_To be done_: Set down the whole listing verbatim.
## Begin Recorded information
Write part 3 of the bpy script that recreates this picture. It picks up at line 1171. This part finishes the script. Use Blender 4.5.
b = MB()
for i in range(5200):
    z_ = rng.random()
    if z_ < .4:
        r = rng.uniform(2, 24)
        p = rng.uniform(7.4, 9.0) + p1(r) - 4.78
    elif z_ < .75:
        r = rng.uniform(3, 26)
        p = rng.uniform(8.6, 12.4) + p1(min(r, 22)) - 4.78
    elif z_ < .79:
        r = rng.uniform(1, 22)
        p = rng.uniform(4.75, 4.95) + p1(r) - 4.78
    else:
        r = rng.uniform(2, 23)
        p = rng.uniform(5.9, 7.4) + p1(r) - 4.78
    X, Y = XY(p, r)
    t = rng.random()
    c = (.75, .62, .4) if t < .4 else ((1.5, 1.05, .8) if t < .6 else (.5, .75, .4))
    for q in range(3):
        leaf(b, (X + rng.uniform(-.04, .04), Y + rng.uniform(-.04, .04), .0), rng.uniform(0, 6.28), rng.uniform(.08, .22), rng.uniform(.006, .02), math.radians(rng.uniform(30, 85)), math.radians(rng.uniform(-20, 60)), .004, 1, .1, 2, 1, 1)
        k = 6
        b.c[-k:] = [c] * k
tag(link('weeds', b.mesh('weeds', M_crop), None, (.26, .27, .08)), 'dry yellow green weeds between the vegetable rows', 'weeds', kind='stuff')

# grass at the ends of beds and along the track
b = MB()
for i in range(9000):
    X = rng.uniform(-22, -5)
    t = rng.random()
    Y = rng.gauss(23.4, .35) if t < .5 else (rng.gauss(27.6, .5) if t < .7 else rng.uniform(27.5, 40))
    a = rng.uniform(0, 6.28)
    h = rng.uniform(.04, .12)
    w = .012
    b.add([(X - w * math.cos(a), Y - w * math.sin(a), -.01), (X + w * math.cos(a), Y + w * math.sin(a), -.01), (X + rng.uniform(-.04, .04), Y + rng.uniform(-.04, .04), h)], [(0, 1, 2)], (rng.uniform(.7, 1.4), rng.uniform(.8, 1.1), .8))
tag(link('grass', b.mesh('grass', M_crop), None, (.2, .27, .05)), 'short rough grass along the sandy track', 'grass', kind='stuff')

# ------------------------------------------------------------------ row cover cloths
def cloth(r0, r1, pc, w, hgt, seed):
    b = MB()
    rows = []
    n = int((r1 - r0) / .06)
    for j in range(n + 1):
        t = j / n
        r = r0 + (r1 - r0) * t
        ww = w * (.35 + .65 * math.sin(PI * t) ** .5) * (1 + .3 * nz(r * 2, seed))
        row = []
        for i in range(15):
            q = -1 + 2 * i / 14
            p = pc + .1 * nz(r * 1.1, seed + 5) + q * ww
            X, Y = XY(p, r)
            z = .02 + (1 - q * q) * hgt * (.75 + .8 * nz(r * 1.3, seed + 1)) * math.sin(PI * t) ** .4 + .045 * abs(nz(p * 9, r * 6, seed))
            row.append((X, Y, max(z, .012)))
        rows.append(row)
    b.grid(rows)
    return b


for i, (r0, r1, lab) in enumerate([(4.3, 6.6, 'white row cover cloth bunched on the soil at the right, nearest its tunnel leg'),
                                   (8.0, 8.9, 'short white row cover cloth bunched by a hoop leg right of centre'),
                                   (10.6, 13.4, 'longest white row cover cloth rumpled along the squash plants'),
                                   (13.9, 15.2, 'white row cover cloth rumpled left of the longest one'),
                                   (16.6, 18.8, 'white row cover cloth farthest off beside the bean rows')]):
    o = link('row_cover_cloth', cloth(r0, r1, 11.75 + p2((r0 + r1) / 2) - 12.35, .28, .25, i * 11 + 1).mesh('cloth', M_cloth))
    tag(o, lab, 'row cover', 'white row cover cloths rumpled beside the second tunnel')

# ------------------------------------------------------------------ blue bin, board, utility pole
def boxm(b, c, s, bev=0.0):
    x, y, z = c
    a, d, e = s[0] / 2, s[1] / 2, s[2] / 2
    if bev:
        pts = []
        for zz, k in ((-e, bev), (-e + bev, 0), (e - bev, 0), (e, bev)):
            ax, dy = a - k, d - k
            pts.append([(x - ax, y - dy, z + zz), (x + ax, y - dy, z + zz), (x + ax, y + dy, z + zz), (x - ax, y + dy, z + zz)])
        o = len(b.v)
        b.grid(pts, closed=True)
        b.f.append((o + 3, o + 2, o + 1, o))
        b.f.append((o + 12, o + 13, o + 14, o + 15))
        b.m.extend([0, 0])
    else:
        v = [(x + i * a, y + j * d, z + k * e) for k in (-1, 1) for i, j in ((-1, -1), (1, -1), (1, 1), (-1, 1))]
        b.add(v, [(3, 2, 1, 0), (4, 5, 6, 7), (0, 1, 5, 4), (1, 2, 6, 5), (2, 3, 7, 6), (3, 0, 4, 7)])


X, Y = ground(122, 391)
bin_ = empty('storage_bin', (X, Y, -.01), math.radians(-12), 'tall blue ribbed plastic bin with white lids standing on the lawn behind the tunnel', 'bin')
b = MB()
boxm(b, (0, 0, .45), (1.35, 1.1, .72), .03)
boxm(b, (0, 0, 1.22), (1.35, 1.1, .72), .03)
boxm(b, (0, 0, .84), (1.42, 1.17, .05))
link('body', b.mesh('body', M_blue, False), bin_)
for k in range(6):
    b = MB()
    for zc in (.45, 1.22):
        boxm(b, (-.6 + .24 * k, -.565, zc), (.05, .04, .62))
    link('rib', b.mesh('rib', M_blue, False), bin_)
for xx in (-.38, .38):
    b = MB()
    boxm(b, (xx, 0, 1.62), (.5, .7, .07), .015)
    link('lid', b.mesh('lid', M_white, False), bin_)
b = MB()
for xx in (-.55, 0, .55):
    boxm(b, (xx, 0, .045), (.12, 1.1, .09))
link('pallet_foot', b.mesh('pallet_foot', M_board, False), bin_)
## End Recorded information
_The output_:
Write part 3 of the bpy script that recreates this picture. It picks up at line 1171. This part finishes the script. Use Blender 4.5.
b = MB()
for i in range(5200):
    z_ = rng.random()
    if z_ < .4:
        r = rng.uniform(2, 24)
        p = rng.uniform(7.4, 9.0) + p1(r) - 4.78
    elif z_ < .75:
        r = rng.uniform(3, 26)
        p = rng.uniform(8.6, 12.4) + p1(min(r, 22)) - 4.78
    elif z_ < .79:
        r = rng.uniform(1, 22)
        p = rng.uniform(4.75, 4.95) + p1(r) - 4.78
    else:
        r = rng.uniform(2, 23)
        p = rng.uniform(5.9, 7.4) + p1(r) - 4.78
    X, Y = XY(p, r)
    t = rng.random()
    c = (.75, .62, .4) if t < .4 else ((1.5, 1.05, .8) if t < .6 else (.5, .75, .4))
    for q in range(3):
        leaf(b, (X + rng.uniform(-.04, .04), Y + rng.uniform(-.04, .04), .0), rng.uniform(0, 6.28), rng.uniform(.08, .22), rng.uniform(.006, .02), math.radians(rng.uniform(30, 85)), math.radians(rng.uniform(-20, 60)), .004, 1, .1, 2, 1, 1)
        k = 6
        b.c[-k:] = [c] * k
tag(link('weeds', b.mesh('weeds', M_crop), None, (.26, .27, .08)), 'dry yellow green weeds between the vegetable rows', 'weeds', kind='stuff')

# grass at the ends of beds and along the track
b = MB()
for i in range(9000):
    X = rng.uniform(-22, -5)
    t = rng.random()
    Y = rng.gauss(23.4, .35) if t < .5 else (rng.gauss(27.6, .5) if t < .7 else rng.uniform(27.5, 40))
    a = rng.uniform(0, 6.28)
    h = rng.uniform(.04, .12)
    w = .012
    b.add([(X - w * math.cos(a), Y - w * math.sin(a), -.01), (X + w * math.cos(a), Y + w * math.sin(a), -.01), (X + rng.uniform(-.04, .04), Y + rng.uniform(-.04, .04), h)], [(0, 1, 2)], (rng.uniform(.7, 1.4), rng.uniform(.8, 1.1), .8))
tag(link('grass', b.mesh('grass', M_crop), None, (.2, .27, .05)), 'short rough grass along the sandy track', 'grass', kind='stuff')

# ------------------------------------------------------------------ row cover cloths
def cloth(r0, r1, pc, w, hgt, seed):
    b = MB()
    rows = []
    n = int((r1 - r0) / .06)
    for j in range(n + 1):
        t = j / n
        r = r0 + (r1 - r0) * t
        ww = w * (.35 + .65 * math.sin(PI * t) ** .5) * (1 + .3 * nz(r * 2, seed))
        row = []
        for i in range(15):
            q = -1 + 2 * i / 14
            p = pc + .1 * nz(r * 1.1, seed + 5) + q * ww
            X, Y = XY(p, r)
            z = .02 + (1 - q * q) * hgt * (.75 + .8 * nz(r * 1.3, seed + 1)) * math.sin(PI * t) ** .4 + .045 * abs(nz(p * 9, r * 6, seed))
            row.append((X, Y, max(z, .012)))
        rows.append(row)
    b.grid(rows)
    return b


for i, (r0, r1, lab) in enumerate([(4.3, 6.6, 'white row cover cloth bunched on the soil at the right, nearest its tunnel leg'),
                                   (8.0, 8.9, 'short white row cover cloth bunched by a hoop leg right of centre'),
                                   (10.6, 13.4, 'longest white row cover cloth rumpled along the squash plants'),
                                   (13.9, 15.2, 'white row cover cloth rumpled left of the longest one'),
                                   (16.6, 18.8, 'white row cover cloth farthest off beside the bean rows')]):
    o = link('row_cover_cloth', cloth(r0, r1, 11.75 + p2((r0 + r1) / 2) - 12.35, .28, .25, i * 11 + 1).mesh('cloth', M_cloth))
    tag(o, lab, 'row cover', 'white row cover cloths rumpled beside the second tunnel')

# ------------------------------------------------------------------ blue bin, board, utility pole
def boxm(b, c, s, bev=0.0):
    x, y, z = c
    a, d, e = s[0] / 2, s[1] / 2, s[2] / 2
    if bev:
        pts = []
        for zz, k in ((-e, bev), (-e + bev, 0), (e - bev, 0), (e, bev)):
            ax, dy = a - k, d - k
            pts.append([(x - ax, y - dy, z + zz), (x + ax, y - dy, z + zz), (x + ax, y + dy, z + zz), (x - ax, y + dy, z + zz)])
        o = len(b.v)
        b.grid(pts, closed=True)
        b.f.append((o + 3, o + 2, o + 1, o))
        b.f.append((o + 12, o + 13, o + 14, o + 15))
        b.m.extend([0, 0])
    else:
        v = [(x + i * a, y + j * d, z + k * e) for k in (-1, 1) for i, j in ((-1, -1), (1, -1), (1, 1), (-1, 1))]
        b.add(v, [(3, 2, 1, 0), (4, 5, 6, 7), (0, 1, 5, 4), (1, 2, 6, 5), (2, 3, 7, 6), (3, 0, 4, 7)])


X, Y = ground(122, 391)
bin_ = empty('storage_bin', (X, Y, -.01), math.radians(-12), 'tall blue ribbed plastic bin with white lids standing on the lawn behind the tunnel', 'bin')
b = MB()
boxm(b, (0, 0, .45), (1.35, 1.1, .72), .03)
boxm(b, (0, 0, 1.22), (1.35, 1.1, .72), .03)
boxm(b, (0, 0, .84), (1.42, 1.17, .05))
link('body', b.mesh('body', M_blue, False), bin_)
for k in range(6):
    b = MB()
    for zc in (.45, 1.22):
        boxm(b, (-.6 + .24 * k, -.565, zc), (.05, .04, .62))
    link('rib', b.mesh('rib', M_blue, False), bin_)
for xx in (-.38, .38):
    b = MB()
    boxm(b, (xx, 0, 1.62), (.5, .7, .07), .015)
    link('lid', b.mesh('lid', M_white, False), bin_)
b = MB()
for xx in (-.55, 0, .55):
    boxm(b, (xx, 0, .045), (.12, 1.1, .09))
link('pallet_foot', b.mesh('pallet_foot', M_board, False), bin_)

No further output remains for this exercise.